Ho doesn't even realize that the money came from a bond issue passed years ago for capital improvements, and has nothing to do with the annual operating budget where you could spend $14,000,000 for rentals. He does not even understand the difference capital expenditures from planned bond money, and operational expenditures for day to day operations which come from tax money. Maybe he understands the concept, but he has not looked into this specific case, probably because he does not really care and is merely pandering to the animal community.


In other words, he is uninformed and unrealistic. I pointed out his mistake to him 2 years ago and he failed to go any deeper and look at the bond issue or the operating budget. He has held true to his mistakes, a lot like Bush.

From his website:

"Today’s Daily News has a glowing report on the recent expansion of the City’s animal shelter in Chatsworth.

"The article says the expansion: cost “nearly $14 million;” added 50,000 square feet; and will let the shelter “house 152 dogs, up from 56,” plus 167 cats, up from 68.

"Let me translate that into meaningful numbers: the expansion cost $280 per square foot, and $71,795 per additional animal.

"How much money is that? Well, for less money, you could have bought a three-bedroom, two-bath home in Oklahoma City for each animal. That’s right: you could buy each dog and each cat its own house, with its own yard for just $69,900.

"Do I think we actually ought to spend $14 million to buy 200 houses in Oklahoma for our dogs and cats? No. Rather, the point is that our tax dollars are being squandered when the City pays as much for an animal pen as people in the private sector pay for a house.

"I’d rather see our animal shelter dollars spent more on finding homes for these pets than building lavish facilities where they’re warehoused for a week before being put to death.
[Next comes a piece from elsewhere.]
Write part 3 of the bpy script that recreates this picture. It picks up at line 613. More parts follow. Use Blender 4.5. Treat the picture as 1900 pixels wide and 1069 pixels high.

"For $14 million, we could rent an awful lot of retail space for animal shelter pet stores, and use standard marketing techniques to encourage people to adopt. We could also build facilities to keep more pets alive for longer periods by paying less than $280 per square foot."

My response:


About the house in Oklahoma City, this is not Oklahoma City, it is LA, and these are new state of the art animal shelters, not 50 year old ramshackle residences with no budget to take care of the animals once they were in Oklahoma. Again, he confuses operating budget with capital improvments.

Apparently Moore thinks you can have crappy, outdated and crowded facilities which deter people from coming to the shelters, as opposed to a bright and cheery place people are glad to visit, and still increase adoptions.

I guess Moore would think--if he ever bothered to take the problems of adoptions seriously enough to look more than skin deep--that the voters who voted for the issue a few years ago were stupid and should not have wasted public money. It was they who voted the $14,000,000 for the West Valley shelter, not Tony's mismanagement.


Try to nail Moore down on his plans to improve LAAS and reach No-Kill. After two years of me hounding him, he has no specific plans. Look at his website:

www.mooreisbetter.com

In addition, he plans on lowering taxes, which, of course ruins any chance of increasing Animal Services budget. Will this enhance LA's ability to obtain retail outlets, hire more employees, fire the bad ones, out Boks and hire a new GM? No!

I have warned the animal community now for well over two years to unify and develop a common voice for change as well as a PAC to back a good pro-animal candidate. Nada.

Come January we will have no candidate to run against Villaraigosa and it is your own fault.

This being said, the wisest move might be to pay off Tony with political and finacial support.
.
.

1 comment:

Anonymous said...

I've also heard Rick Caruso's name mentioned. He's the real estate developer who did The Grove. Also apparently a friend-of-Dick Cheney.

Not a great idea for Los Angeles, putting it in the hands of someone who thinks of the city as parcels of land to be milked, IMHO. And the Cheney thing is too scary to fathom.